An zwei Stellen erscheint mir der (streng?) funktionale Aufbau durchbrochen zu sein:

> zuweilen klingt mein hartes deutsch
> schon ziemlich richtig
> die silbe findet ihren fuß

Die beiden anderen Strophen enthalten an dieser Stelle mit "lasst rippen heil" und "bedient euch" Formulierungen mit auffordernden Charakter, denen man sich als Leser kaum entziehen kann, weil man das subtile Gefühl hat, sie könnten auch an einen selbst gerichtet sein. Das gefällt mir gut und ich würde mir vielleicht auch für die 1. Strophe etwas Ähnliches wünschen.

> weil wir das können
> zuweilen schweben wir im schlaf
> man darf's uns gönnen

In den anderen Strophen dient diese 3. Zeile mit "entlang der straßen" und "in feuchten kissen" mehr einer Ortsbestimmung, was hier offenbar zugunsten des Reims unterbleibt. Wo(rin) wir schlafend schweben - ein zu Unrecht vorenthaltenes Bild, finde ich ;)

Viele Grüße
Martin
 

Montgelas

Mitglied
- eine wichtige einladung - so lese ich es

lieber martin,

meiner meinung nach ist der biografische einstieg "wichtig",
werden doch dadurch
die zentralen motive
stärker herausgehoben.

meint

montgelas

ps. vom fremden ich zum sein.
das ich ist angekommen
und ist nun offen !!

verzeih die kürze... ;)
 

presque_rien

Mitglied
So viele tolle Ideen...

Liebe Vera-Lena, lieber Martin, lieber Montgelas,

vielen Dank an euch alle für die spannende Diskussion! Da muss ich eine Nacht drüber schlafen, eine ausführliche Antwort kommt in Kürze ;-)!!!

Einen wunderschönen Tag wünscht
Julia/ presque_rien
 

Montgelas

Mitglied
eine wichtige einladung

liebe presque_rien,

ich erinnere mich noch sehr genau
an unsren disput in versen im lupanum.
auslöser dieses disputes war dein text
Mensch,geliebter.
wir hatten, du erinnerst dich, ein wunderbares missverständnis.
ich hatte deine zeilen rein dialektisch
kommentiert ohne sie ins allgemeine aufzulösen,
was notwendig gewesen wäre. das lag zum einem
an meinen mangelnden anatomiekenntnissen
und zum anderen an deinen hermetischen text,
dessen sinn schwer zu entschlüsseln war.
du wolltest das "menschenverbindende typische"
herausfinden. du hast es mir dann auch erklärt.

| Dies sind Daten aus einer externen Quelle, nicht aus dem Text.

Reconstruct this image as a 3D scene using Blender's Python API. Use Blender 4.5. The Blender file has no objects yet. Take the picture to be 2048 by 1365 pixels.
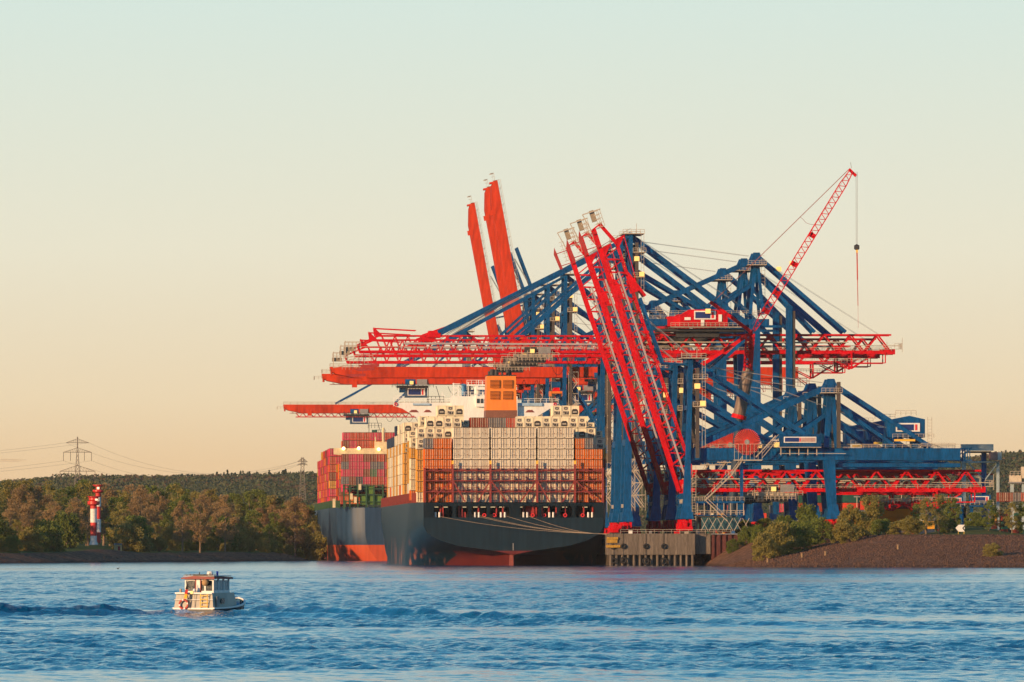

diese klärung, das ist ein enormer gewinn,
ist in dem text "wichtig" nicht mehr notwendig.

in klaren worten, lakonisch nahezu, bekennt die autorin
ihre tiefe menschenliebe, ohne die schwierigkeiten,
außer acht zu lassen, die das leben für einen
menschenliebenden zeitgenossen bereithält.
die nägel stecken in der wand
gewohntermaßen
man steckt die köpfe in den sand
entlang der straßen

alltagstrott, spiessertum hindern dein ICH
nicht, fremdheit zu überwinden
und die sprache des landes zu gehen.
sprache kann heimat und auch ein ICH schaffen.
die freude, ohne probleme kommunizieren
zu können, kommt ja zum ausdruck in den zeilen:
zuweilen klingt mein hartes deutsch
schon ziemlich richtig
die silbe findet ihren fuß

mehr ist nicht wichtig


kommunikation als voraussetzung
zur ich-werdung und als bedingung
für humanitas.

großartig, wie du in der nächsten strophe
ins allgemeine wechselst und dein ICH
mit warmen selbstbewußtsein verkündet:
...bin eurer doch
schon angesichtig
die seele sucht sich ihren gast

mehr ist nicht wichtig


um dann in der letzten strophe
mit, wie ich finde, großen bildern
ein grossherzige wichtige
einladung auszusprechen.

Im ganzen text hilft dir deine sprachmelodie
die bilder zu versachlichen.
damit gewinnt dieses gedicht an glaubwürdigkeit
und authentizität.
im gegensatz zu "Mensch, geliebter"
kann diesen text jeder verstehen.
er ist nicht hermetisch..

offen ist „wichtig“ !

lass mich deshalb mit Hölderlin schließen,

nicht mit „Komm ins Offene , Freund …“, was nahe läge,
sondern mit einem text von ihm,
als unser bruder scardanelli schon in ihm wohnte .

[ 4][ 4][ 4]Freundschafft

[ 4][ 4]Wenn Menschen sich aus innrem Werthe kennen,
[ 4][ 4]So können sie sich freudig Freunde nennen,
[ 4][ 4]Das Leben ist den Menschen so bekannter,
[ 4][ 4]Sie finden es im Geist interessanter.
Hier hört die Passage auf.